● Task prompt
Output every record word for word.

◇ ◇ ◇

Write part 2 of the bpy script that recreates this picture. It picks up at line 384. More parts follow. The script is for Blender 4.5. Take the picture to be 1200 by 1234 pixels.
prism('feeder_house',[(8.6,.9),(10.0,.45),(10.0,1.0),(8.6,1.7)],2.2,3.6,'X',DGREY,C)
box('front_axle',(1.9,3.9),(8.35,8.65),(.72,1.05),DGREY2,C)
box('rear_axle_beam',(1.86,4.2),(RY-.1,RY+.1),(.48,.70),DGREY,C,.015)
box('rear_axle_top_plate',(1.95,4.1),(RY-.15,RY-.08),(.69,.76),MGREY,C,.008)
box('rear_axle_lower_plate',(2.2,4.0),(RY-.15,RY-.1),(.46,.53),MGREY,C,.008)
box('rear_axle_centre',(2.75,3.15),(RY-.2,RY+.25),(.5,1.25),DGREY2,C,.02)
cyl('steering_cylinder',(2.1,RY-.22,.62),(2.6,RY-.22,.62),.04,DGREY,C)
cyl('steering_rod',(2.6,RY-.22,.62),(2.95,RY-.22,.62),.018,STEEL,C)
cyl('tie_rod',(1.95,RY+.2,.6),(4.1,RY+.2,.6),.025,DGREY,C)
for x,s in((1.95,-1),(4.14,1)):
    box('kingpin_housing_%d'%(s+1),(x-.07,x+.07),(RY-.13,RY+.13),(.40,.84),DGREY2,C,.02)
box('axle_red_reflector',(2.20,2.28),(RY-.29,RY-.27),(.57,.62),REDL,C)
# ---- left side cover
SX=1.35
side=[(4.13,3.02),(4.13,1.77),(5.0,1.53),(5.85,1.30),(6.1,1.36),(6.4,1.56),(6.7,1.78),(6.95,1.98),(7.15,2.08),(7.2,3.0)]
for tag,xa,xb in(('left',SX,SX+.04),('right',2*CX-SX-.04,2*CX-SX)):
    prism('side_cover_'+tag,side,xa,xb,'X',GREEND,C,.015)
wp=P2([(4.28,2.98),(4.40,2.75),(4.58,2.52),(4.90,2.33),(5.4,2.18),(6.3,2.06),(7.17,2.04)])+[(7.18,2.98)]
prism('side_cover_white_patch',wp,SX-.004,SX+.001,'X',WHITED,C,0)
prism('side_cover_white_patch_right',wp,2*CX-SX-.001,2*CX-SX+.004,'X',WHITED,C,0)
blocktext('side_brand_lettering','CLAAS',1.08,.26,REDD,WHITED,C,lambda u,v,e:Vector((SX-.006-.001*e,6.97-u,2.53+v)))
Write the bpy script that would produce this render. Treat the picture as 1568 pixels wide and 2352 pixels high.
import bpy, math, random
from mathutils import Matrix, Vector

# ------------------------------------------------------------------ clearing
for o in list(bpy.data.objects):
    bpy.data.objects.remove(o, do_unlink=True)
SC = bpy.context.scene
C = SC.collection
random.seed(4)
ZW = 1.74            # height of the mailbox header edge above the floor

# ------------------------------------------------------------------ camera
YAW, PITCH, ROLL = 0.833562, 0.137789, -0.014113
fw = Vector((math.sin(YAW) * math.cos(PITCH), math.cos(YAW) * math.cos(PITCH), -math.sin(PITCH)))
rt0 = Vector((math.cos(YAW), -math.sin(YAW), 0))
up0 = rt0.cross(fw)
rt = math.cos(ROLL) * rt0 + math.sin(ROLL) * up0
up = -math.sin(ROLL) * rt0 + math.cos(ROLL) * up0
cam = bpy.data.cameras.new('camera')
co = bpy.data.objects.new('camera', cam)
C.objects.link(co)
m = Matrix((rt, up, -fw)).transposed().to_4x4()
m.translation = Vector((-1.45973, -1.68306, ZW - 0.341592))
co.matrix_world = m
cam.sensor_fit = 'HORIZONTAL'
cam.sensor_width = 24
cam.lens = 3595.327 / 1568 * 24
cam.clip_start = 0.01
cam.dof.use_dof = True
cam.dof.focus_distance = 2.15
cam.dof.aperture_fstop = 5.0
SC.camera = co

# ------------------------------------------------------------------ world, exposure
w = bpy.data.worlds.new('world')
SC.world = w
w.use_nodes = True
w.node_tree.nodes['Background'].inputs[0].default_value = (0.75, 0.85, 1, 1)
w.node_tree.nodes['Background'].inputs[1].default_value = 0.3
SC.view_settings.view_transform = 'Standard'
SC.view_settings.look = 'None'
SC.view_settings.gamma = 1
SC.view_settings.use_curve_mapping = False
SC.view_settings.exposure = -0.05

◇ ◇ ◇

● Task output
Write part 2 of the bpy script that recreates this picture. It picks up at line 384. More parts follow. The script is for Blender 4.5. Take the picture to be 1200 by 1234 pixels.
prism('feeder_house',[(8.6,.9),(10.0,.45),(10.0,1.0),(8.6,1.7)],2.2,3.6,'X',DGREY,C)
box('front_axle',(1.9,3.9),(8.35,8.65),(.72,1.05),DGREY2,C)
box('rear_axle_beam',(1.86,4.2),(RY-.1,RY+.1),(.48,.70),DGREY,C,.015)
box('rear_axle_top_plate',(1.95,4.1),(RY-.15,RY-.08),(.69,.76),MGREY,C,.008)
box('rear_axle_lower_plate',(2.2,4.0),(RY-.15,RY-.1),(.46,.53),MGREY,C,.008)
box('rear_axle_centre',(2.75,3.15),(RY-.2,RY+.25),(.5,1.25),DGREY2,C,.02)
cyl('steering_cylinder',(2.1,RY-.22,.62),(2.6,RY-.22,.62),.04,DGREY,C)
cyl('steering_rod',(2.6,RY-.22,.62),(2.95,RY-.22,.62),.018,STEEL,C)
cyl('tie_rod',(1.95,RY+.2,.6),(4.1,RY+.2,.6),.025,DGREY,C)
for x,s in((1.95,-1),(4.14,1)):
    box('kingpin_housing_%d'%(s+1),(x-.07,x+.07),(RY-.13,RY+.13),(.40,.84),DGREY2,C,.02)
box('axle_red_reflector',(2.20,2.28),(RY-.29,RY-.27),(.57,.62),REDL,C)
# ---- left side cover
SX=1.35
side=[(4.13,3.02),(4.13,1.77),(5.0,1.53),(5.85,1.30),(6.1,1.36),(6.4,1.56),(6.7,1.78),(6.95,1.98),(7.15,2.08),(7.2,3.0)]
for tag,xa,xb in(('left',SX,SX+.04),('right',2*CX-SX-.04,2*CX-SX)):
    prism('side_cover_'+tag,side,xa,xb,'X',GREEND,C,.015)
wp=P2([(4.28,2.98),(4.40,2.75),(4.58,2.52),(4.90,2.33),(5.4,2.18),(6.3,2.06),(7.17,2.04)])+[(7.18,2.98)]
prism('side_cover_white_patch',wp,SX-.004,SX+.001,'X',WHITED,C,0)
prism('side_cover_white_patch_right',wp,2*CX-SX-.001,2*CX-SX+.004,'X',WHITED,C,0)
blocktext('side_brand_lettering','CLAAS',1.08,.26,REDD,WHITED,C,lambda u,v,e:Vector((SX-.006-.001*e,6.97-u,2.53+v)))
Write the bpy script that would produce this render. Treat the picture as 1568 pixels wide and 2352 pixels high.
import bpy, math, random
from mathutils import Matrix, Vector

# ------------------------------------------------------------------ clearing
for o in list(bpy.data.objects):
    bpy.data.objects.remove(o, do_unlink=True)
SC = bpy.context.scene
C = SC.collection
random.seed(4)
ZW = 1.74            # height of the mailbox header edge above the floor

# ------------------------------------------------------------------ camera
YAW, PITCH, ROLL = 0.833562, 0.137789, -0.014113
fw = Vector((math.sin(YAW) * math.cos(PITCH), math.cos(YAW) * math.cos(PITCH), -math.sin(PITCH)))
rt0 = Vector((math.cos(YAW), -math.sin(YAW), 0))
up0 = rt0.cross(fw)
rt = math.cos(ROLL) * rt0 + math.sin(ROLL) * up0
up = -math.sin(ROLL) * rt0 + math.cos(ROLL) * up0
cam = bpy.data.cameras.new('camera')
co = bpy.data.objects.new('camera', cam)
C.objects.link(co)
m = Matrix((rt, up, -fw)).transposed().to_4x4()
m.translation = Vector((-1.45973, -1.68306, ZW - 0.341592))
co.matrix_world = m
cam.sensor_fit = 'HORIZONTAL'
cam.sensor_width = 24
cam.lens = 3595.327 / 1568 * 24
cam.clip_start = 0.01
cam.dof.use_dof = True
cam.dof.focus_distance = 2.15
cam.dof.aperture_fstop = 5.0
SC.camera = co

# ------------------------------------------------------------------ world, exposure
w = bpy.data.worlds.new('world')
SC.world = w
w.use_nodes = True
w.node_tree.nodes['Background'].inputs[0].default_value = (0.75, 0.85, 1, 1)
w.node_tree.nodes['Background'].inputs[1].default_value = 0.3
SC.view_settings.view_transform = 'Standard'
SC.view_settings.look = 'None'
SC.view_settings.gamma = 1
SC.view_settings.use_curve_mapping = False
SC.view_settings.exposure = -0.05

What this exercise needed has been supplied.